Hearing that many donations find their way to Newcastle, Danielle rang every op shop in Newcastle in an attempt to track down the scrubs hoping the rings would still be in the pocket.

No luck and Danielle was losing hope.

She then learnt that some of the clothes find their way to South Africa.  Is this where her rings would be headed?

Resigned to the fact that they were well and truly gone, Danielle was distraught.

Sitting out the front of All Saints, she looked towards the church tower and thought about the sound of the bells she would hear from her home every Thursday night.  She then made a pact with God.

“If I get my rings back I will become a bell ringer,” she affirmed.

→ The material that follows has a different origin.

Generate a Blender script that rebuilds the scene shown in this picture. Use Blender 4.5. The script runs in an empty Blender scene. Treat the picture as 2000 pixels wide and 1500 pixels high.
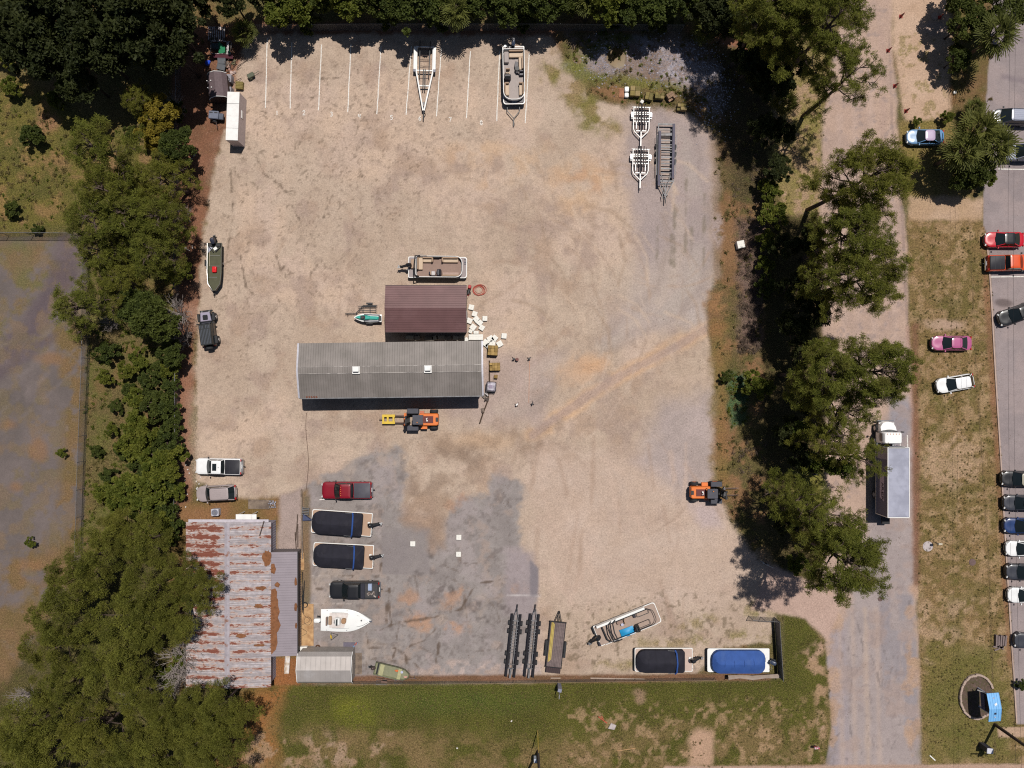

She headed back into the op shop and this time spoke with a different volunteer whose daughter works in the health industry.  This volunteer had spotted the scrubs and put them aside at the Singleton store, thinking her daughter might like them.

They searched the store, found the bag, found the scrubs and sure enough, found the black velvet pouch with the prized possession inside.

“I cannot describe how I felt, a huge relief and now I have embarked on becoming a bell ringer,” Danielle said and she is loving it.

Only a fortnight into her new hobby, Danielle joins practise every Thursday night with learners starting at 6pm for individual tuition and the rest of the band arrives at 6:30, finishing by 8pm.

Bell ringing has also opened up a new interest in local history, the story of the church and its people.